To compromise a dispute over whether a restatement of detention authority would extend it to U.S. citizens, Congress wrote into a military defense bill a statement that nothing in the bill “shall be construed to affect existing law or authorities relating to the detention of United States citizens, lawful residents of the United States, or any other persons who are captured or arrested in the United States.”

A federal judge in New York City temporarily barred enforcement of the law after finding that the challengers had a “realistic fear” that they might be detained.  The judge said the challengers were likely to win the case after a full trial, on the theory that it violated First Amendment free-speech rights.  The judge later issued a permanent order against enforcement “in any manner, as to any person.”

The government then appealed to the U.S. Court of Appeals for the Second Circuit, which overturned the judge’s order.  It did so, however, only on the premise that — as the government claimed — the challengers could not sue because they could not prove that they were genuinely at risk of being detained under the 2011 provision.

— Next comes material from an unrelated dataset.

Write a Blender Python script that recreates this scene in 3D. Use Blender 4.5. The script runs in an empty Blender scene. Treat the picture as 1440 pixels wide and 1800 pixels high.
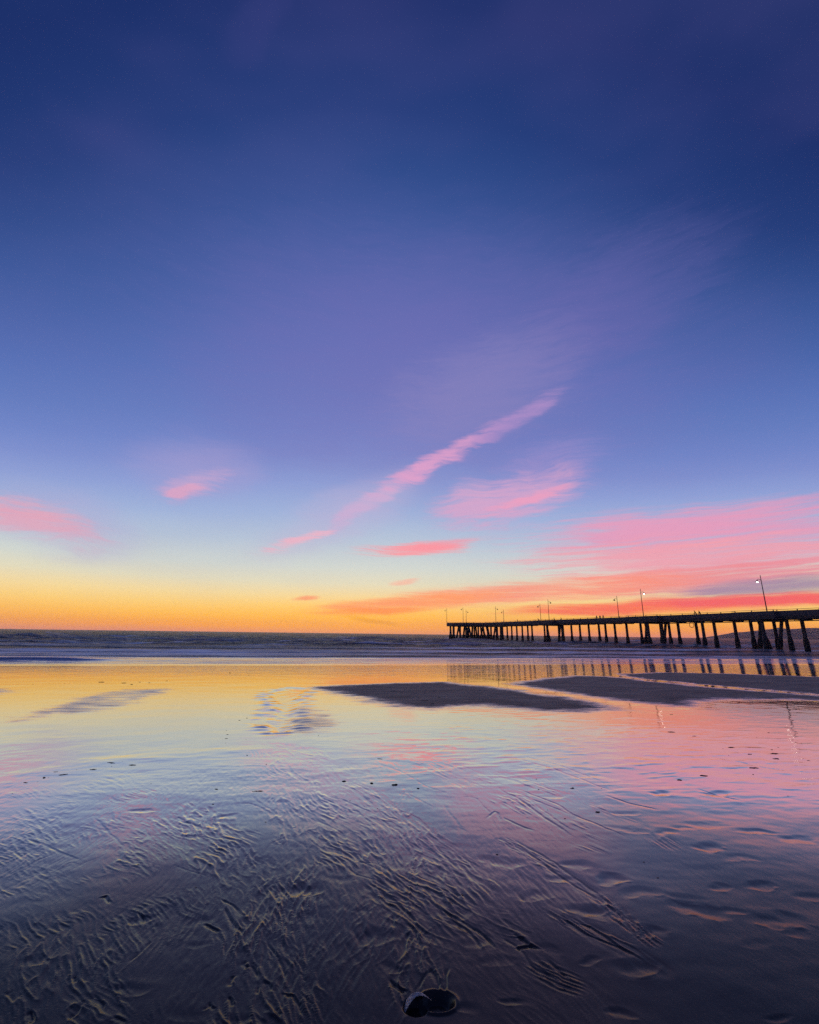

In the court of appeals, the children of Fred Korematsu and two other Japanese Americans who were convicted of violating the wartime curfew and imprisonment orders — Gordon Hirabayashi and Minoru Yasui — urged the three-judge panel to rule that no part of detention authority relied upon the Korematsu precedent.  (In 1984, four decades after that ruling, all three of those men had had their convictions overturned in a highly unusual federal court decision.)

The Second Circuit did not react to that plea, instead ruling that the challengers contesting the new detention power lacked “standing” to sue.

When the lawyers for the challengers filed their petition in the Supreme Court last December, they asked the Supreme Court to take the case.  They raised First Amendment issues and “standing” issues, as well as a plea for the Court to overrule the Korematsu decision, if it were found to be any part of the justification for detention.

On the basis of that overruling plea, private lawyers who had succeeded in getting the three men’s wartime convictions overturned wrote to Solicitor General Donald B. Verrilli, Jr., asking him to use the government’s response in the case to support overruling Korematsu.

Although a response to that plea was not a part of the brief filed Wednesday, Verrilli argued at length that the four individual challengers were not at any risk of being detained, that the 2011 provision did not add to presidential authority, and that the Justices should deny review on the basis of a lack of “standing” to make the challenge.

After the challengers’ lawyers have a chance to reply to the government’s brief, the Court will decide whether to grant or deny review.  That action may come sometime in April or May.